- [EXERCISE BRIEF]: All of the data that follows should be retyped exactly, please, except the pictures.

- [GIVEN INFORMATION]:

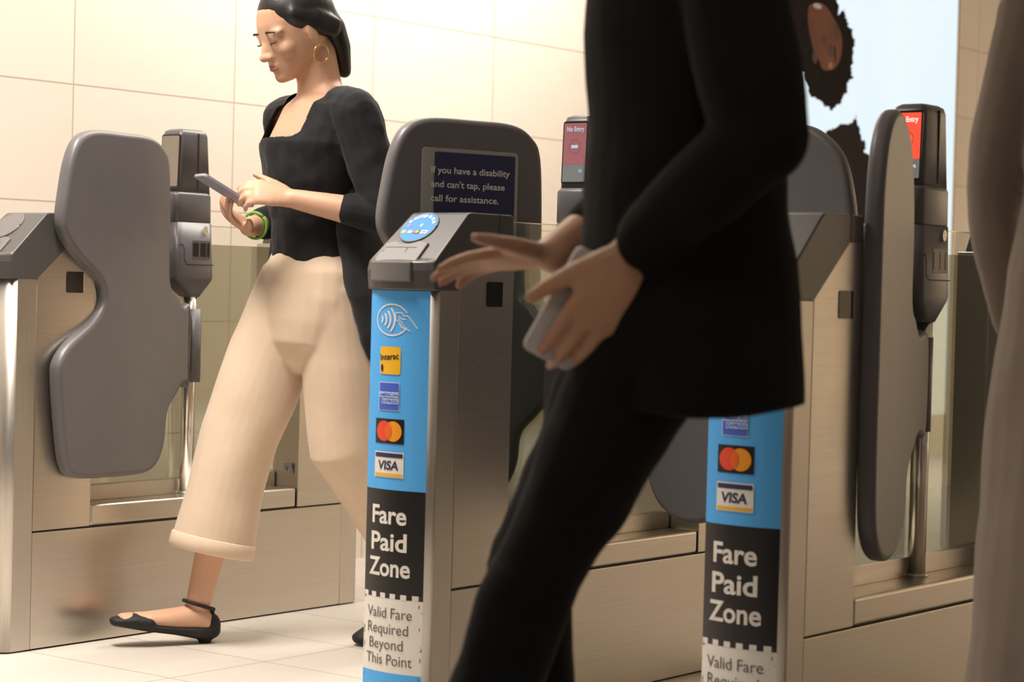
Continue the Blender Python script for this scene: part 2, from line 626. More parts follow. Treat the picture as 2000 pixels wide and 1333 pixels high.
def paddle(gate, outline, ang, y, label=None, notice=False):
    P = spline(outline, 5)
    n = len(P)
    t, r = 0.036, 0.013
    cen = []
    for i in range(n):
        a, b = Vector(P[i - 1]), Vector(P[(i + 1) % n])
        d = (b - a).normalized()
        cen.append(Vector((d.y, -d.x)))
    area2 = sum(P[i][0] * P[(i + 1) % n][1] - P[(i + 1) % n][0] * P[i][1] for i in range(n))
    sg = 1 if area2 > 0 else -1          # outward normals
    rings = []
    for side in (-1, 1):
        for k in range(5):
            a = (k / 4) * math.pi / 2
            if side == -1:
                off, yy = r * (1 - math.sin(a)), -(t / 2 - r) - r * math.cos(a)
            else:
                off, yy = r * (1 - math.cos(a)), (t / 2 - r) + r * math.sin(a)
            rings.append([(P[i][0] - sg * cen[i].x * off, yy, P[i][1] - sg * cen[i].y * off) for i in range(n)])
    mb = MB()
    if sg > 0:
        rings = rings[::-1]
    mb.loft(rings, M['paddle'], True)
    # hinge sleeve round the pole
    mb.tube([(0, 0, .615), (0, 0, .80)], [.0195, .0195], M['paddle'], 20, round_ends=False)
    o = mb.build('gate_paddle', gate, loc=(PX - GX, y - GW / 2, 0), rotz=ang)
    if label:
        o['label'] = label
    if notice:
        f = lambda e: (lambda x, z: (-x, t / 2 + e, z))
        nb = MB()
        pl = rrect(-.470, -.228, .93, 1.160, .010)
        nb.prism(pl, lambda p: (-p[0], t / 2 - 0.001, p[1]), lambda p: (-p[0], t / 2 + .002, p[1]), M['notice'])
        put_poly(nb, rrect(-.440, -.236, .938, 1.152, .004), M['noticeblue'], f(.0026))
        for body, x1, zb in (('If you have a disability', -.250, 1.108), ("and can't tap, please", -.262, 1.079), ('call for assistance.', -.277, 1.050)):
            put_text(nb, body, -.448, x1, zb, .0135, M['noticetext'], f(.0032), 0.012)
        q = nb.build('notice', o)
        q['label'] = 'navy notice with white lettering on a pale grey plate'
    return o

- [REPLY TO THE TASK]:
Continue the Blender Python script for this scene: part 2, from line 626. More parts follow. Treat the picture as 2000 pixels wide and 1333 pixels high.
def paddle(gate, outline, ang, y, label=None, notice=False):
    P = spline(outline, 5)
    n = len(P)
    t, r = 0.036, 0.013
    cen = []
    for i in range(n):
        a, b = Vector(P[i - 1]), Vector(P[(i + 1) % n])
        d = (b - a).normalized()
        cen.append(Vector((d.y, -d.x)))
    area2 = sum(P[i][0] * P[(i + 1) % n][1] - P[(i + 1) % n][0] * P[i][1] for i in range(n))
    sg = 1 if area2 > 0 else -1          # outward normals
    rings = []
    for side in (-1, 1):
        for k in range(5):
            a = (k / 4) * math.pi / 2
            if side == -1:
                off, yy = r * (1 - math.sin(a)), -(t / 2 - r) - r * math.cos(a)
            else:
                off, yy = r * (1 - math.cos(a)), (t / 2 - r) + r * math.sin(a)
            rings.append([(P[i][0] - sg * cen[i].x * off, yy, P[i][1] - sg * cen[i].y * off) for i in range(n)])
    mb = MB()
    if sg > 0:
        rings = rings[::-1]
    mb.loft(rings, M['paddle'], True)
    # hinge sleeve round the pole
    mb.tube([(0, 0, .615), (0, 0, .80)], [.0195, .0195], M['paddle'], 20, round_ends=False)
    o = mb.build('gate_paddle', gate, loc=(PX - GX, y - GW / 2, 0), rotz=ang)
    if label:
        o['label'] = label
    if notice:
        f = lambda e: (lambda x, z: (-x, t / 2 + e, z))
        nb = MB()
        pl = rrect(-.470, -.228, .93, 1.160, .010)
        nb.prism(pl, lambda p: (-p[0], t / 2 - 0.001, p[1]), lambda p: (-p[0], t / 2 + .002, p[1]), M['notice'])
        put_poly(nb, rrect(-.440, -.236, .938, 1.152, .004), M['noticeblue'], f(.0026))
        for body, x1, zb in (('If you have a disability', -.250, 1.108), ("and can't tap, please", -.262, 1.079), ('call for assistance.', -.277, 1.050)):
            put_text(nb, body, -.448, x1, zb, .0135, M['noticetext'], f(.0032), 0.012)
        q = nb.build('notice', o)
        q['label'] = 'navy notice with white lettering on a pale grey plate'
    return o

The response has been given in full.